Der erste Produktkatalog nennt zwei Arten von Kristall: Das leichte bzw. böhmische Kristall wurde ohne Bleioxid geschmolzen und später als Halbkristall bezeichnet; das schwere bzw. französische Kristall wurde später als Kristall bezeichnet. Daneben wurden auch einige wenige Objekte aus Pressglas produziert. Zwischen den Jahren 1863 und 1868 begann die Verarbeitung farbigen Glases. Im Jahr 1883 ging das Werk in das alleinige Eigentum des Unternehmens Villeroy & Boch über und firmierte als „Cristallerie Villeroy & Boch“. Die Produktpalette wuchs nun stetig, auch um mundgeblasene und am Ofen dekorierte Gläser. Die Wadgasser Produkte fanden auf nationalen und internationalen Messen große Beachtung. So wurde das Unternehmen z.B. auf der Weltausstellung 1880/81 in Melbourne mit einem dritten Preis für „Luxusglas“ ausgezeichnet. Es folgten ab 1884 zahlreiche Trinkglasgarnituren mit speziellen Schliffen, Guillochen und Gravuren. Der Zweite Weltkrieg und die wirtschaftlich schwachen Nachkriegsjahre erforderten die Produktion einfacherer Produkte mit weniger dekorativen Schliffen.
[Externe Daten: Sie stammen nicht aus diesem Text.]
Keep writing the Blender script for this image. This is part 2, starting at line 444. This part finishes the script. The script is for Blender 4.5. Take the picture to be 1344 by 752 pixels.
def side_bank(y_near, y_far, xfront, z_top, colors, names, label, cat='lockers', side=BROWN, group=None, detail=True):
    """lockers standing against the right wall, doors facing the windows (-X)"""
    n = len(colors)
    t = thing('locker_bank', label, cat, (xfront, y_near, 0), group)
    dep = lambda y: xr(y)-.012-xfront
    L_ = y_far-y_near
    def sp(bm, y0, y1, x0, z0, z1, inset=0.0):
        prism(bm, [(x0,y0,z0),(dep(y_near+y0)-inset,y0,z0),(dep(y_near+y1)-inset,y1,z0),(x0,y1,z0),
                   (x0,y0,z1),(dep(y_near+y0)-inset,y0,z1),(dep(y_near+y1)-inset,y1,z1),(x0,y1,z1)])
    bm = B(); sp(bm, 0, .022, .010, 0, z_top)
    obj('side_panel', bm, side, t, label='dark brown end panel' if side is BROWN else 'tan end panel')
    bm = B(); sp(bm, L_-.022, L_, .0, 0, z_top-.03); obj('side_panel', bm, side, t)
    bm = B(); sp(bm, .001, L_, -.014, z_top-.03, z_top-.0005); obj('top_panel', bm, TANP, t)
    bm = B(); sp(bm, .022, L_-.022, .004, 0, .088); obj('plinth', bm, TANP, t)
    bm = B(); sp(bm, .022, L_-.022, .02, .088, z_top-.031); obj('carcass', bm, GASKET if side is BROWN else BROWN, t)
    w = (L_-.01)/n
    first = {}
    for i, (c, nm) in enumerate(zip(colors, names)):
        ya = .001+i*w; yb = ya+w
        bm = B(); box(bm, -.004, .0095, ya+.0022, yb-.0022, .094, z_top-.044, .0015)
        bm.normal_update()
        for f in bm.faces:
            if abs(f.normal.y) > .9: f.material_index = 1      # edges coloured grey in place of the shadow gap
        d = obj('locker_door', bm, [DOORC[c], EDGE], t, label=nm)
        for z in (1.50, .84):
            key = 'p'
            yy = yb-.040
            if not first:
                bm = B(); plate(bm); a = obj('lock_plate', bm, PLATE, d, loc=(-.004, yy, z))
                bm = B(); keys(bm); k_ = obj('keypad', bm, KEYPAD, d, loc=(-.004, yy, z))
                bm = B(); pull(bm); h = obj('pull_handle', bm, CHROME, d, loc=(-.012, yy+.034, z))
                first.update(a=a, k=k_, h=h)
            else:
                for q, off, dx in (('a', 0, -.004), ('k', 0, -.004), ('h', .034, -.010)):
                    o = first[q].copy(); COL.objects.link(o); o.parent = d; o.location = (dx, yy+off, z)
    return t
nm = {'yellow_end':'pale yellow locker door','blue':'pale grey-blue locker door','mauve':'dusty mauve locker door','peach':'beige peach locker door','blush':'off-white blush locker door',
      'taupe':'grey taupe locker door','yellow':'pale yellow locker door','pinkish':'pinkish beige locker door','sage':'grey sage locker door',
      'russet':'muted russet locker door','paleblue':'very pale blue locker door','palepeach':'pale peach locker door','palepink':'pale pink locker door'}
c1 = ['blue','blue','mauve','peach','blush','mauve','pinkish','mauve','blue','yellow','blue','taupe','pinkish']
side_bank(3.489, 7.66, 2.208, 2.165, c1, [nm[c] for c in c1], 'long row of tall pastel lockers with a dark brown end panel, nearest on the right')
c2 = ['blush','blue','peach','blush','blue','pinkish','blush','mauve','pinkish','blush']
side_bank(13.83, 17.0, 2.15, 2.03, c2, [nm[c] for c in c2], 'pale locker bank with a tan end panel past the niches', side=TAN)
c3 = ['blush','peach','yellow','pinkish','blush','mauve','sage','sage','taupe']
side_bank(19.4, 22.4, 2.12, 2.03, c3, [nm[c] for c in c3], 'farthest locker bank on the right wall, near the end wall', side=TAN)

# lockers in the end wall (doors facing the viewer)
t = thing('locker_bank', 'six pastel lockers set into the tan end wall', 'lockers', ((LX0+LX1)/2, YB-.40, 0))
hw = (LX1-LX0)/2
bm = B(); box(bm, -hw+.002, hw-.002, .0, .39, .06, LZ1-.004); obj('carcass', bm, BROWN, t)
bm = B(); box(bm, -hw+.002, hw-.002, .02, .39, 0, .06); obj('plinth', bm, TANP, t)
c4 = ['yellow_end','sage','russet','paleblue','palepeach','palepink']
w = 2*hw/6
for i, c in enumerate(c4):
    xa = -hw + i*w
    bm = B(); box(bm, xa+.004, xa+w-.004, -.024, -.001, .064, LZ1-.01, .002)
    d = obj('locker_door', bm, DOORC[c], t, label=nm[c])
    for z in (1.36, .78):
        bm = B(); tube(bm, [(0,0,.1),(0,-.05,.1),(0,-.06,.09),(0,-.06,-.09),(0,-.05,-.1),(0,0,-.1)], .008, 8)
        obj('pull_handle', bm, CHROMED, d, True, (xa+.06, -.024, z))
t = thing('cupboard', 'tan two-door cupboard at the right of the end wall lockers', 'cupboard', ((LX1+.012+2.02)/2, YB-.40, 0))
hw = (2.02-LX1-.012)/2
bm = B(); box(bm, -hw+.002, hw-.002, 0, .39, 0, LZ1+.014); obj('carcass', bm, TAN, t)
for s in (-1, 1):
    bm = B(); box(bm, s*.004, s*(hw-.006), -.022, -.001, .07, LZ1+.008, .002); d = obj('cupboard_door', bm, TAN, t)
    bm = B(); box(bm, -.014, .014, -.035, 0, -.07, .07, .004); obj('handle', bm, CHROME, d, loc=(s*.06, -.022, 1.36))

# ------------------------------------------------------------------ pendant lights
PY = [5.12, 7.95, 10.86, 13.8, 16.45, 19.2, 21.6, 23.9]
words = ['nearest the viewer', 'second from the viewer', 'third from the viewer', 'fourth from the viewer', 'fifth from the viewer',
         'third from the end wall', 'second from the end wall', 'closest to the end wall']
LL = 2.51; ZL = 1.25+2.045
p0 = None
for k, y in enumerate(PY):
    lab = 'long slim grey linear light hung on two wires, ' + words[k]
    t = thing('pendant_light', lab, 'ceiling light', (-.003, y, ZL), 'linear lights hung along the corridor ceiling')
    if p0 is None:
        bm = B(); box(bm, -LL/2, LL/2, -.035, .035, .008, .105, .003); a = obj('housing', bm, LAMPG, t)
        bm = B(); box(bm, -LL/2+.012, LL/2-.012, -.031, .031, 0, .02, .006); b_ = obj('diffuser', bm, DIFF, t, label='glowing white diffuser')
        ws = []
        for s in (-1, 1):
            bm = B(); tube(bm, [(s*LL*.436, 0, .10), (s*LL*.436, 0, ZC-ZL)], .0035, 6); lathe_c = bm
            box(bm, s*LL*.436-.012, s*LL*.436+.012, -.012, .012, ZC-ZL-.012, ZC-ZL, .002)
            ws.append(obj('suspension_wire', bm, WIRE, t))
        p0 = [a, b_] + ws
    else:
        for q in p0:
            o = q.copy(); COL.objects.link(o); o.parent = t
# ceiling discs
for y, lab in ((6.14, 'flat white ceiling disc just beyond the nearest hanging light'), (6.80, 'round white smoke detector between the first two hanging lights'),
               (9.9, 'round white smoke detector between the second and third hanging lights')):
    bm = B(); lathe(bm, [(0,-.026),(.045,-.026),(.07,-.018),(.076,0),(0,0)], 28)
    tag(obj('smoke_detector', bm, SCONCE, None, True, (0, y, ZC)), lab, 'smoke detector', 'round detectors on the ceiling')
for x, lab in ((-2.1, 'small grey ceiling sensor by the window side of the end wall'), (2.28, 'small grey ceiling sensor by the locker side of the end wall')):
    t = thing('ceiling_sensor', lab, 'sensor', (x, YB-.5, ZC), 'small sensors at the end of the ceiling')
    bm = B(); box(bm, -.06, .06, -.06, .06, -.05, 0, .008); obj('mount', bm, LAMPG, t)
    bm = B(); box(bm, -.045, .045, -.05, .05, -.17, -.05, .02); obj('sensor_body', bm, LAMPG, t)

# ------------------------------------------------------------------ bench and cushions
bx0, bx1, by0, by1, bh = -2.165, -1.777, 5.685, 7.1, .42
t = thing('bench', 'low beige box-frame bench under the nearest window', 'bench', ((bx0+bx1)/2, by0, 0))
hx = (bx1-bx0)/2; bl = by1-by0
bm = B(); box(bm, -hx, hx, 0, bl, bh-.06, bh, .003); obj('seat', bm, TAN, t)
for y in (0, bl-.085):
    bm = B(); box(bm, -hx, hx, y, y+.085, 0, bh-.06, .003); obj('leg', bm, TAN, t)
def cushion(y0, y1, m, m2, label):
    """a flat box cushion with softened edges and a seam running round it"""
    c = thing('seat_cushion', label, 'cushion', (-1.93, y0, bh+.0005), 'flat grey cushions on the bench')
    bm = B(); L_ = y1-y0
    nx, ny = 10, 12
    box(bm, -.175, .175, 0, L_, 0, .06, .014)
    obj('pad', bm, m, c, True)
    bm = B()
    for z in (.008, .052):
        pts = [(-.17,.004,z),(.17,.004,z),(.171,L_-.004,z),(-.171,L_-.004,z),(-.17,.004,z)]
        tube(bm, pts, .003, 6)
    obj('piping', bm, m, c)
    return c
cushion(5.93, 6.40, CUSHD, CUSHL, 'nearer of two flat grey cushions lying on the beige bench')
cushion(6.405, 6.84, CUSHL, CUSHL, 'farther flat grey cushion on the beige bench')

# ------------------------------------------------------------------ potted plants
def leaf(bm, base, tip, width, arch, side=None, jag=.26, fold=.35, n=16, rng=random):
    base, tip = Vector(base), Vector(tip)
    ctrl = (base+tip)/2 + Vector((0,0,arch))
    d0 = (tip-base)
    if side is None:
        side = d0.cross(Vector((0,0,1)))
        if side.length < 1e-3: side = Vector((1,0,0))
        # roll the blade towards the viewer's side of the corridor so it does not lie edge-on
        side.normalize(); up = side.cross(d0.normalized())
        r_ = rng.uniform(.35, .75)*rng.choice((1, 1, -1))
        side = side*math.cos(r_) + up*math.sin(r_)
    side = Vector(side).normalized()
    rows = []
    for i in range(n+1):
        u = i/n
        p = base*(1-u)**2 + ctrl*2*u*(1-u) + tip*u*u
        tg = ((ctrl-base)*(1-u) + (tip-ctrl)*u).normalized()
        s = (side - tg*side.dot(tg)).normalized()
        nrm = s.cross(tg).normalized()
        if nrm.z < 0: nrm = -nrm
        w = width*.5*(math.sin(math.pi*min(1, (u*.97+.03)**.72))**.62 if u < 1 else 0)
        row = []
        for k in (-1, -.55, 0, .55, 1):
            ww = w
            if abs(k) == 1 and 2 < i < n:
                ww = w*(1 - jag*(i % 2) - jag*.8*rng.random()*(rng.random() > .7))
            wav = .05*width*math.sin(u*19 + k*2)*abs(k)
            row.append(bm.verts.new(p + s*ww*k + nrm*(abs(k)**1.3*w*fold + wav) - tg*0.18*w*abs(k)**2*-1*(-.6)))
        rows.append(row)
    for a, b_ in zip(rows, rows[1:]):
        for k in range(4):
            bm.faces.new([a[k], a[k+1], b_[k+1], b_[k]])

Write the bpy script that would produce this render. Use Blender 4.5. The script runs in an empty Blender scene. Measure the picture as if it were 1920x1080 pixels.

Durch den wirtschaftlichen Anschluss an Frankreich passte man sich zunächst dem französischen Geschmack an. Bis 1965 wurde die Produktion komplett auf Bleikristall umgestellt.

Die 1883 errichtete „Alte Fabrik“, ein zweigeschossiger kreuzförmiger Bau mit großen Rundbogenfenstern, bildete jahrelang das Zentrum des Wadgasser Werkes und wurde 1986 stillgelegt. In dem denkmalgeschützten Industriebau sind die Schmelzöfen erhalten geblieben. Das Gebäude diente in den 1990er Jahren als Spielstätte für das Sommertheater. Anfang der 1990er Jahre wurde die Produktion in Wadgassen gänzlich eingestellt, wobei noch bis 2010 zu Vorführzwecken Kristallglas gefertigt wurde.

Seit 2012 befindet sich auf dem Gelände das Outlet Center Wadgassen. Durch diese Umnutzung ist es gelungen, das letzte monumentale Zeugnis der Glasindustrie im Saarland zu erhalten. Im Rahmen der Nachnutzung wurde der Kernbau der „Alten Fabrik“ von jüngeren Anbauten freigestellt, gesichert und das Dach neu mit Herzziegeln eingedeckt. Das Erdgeschoss der „Alten Fabrik“ wird heute als Verkaufsfläche von Geschäften genutzt, wobei versucht wurde, möglichst die historische Technik in die Ladengeschäfte einzubeziehen. So ist es gelungen, die beiden alten Glasöfen zu erhalten. Um den Bau der „Alten Fabrik“ gruppieren sich einige Neubauten mit weiteren Geschäften, wobei die Bausubstanz der ehemaligen Cristallerie das Areal dominiert.

Auf dem Abteigelände haben sich u.a. der Abteiweiher, Teile der Klostermauer sowie Sockelreste der Abteikirche erhalten. Auf der gegenüberliegenden Straßenseite befindet sich mit dem „Abteihof“ eines der wenigen erhaltenen Gebäude der ehemaligen Prämonstratenserabtei. Er beherbergt heute das Deutsche Zeitungsmuseum der Stiftung Saarländischer Kulturbesitz.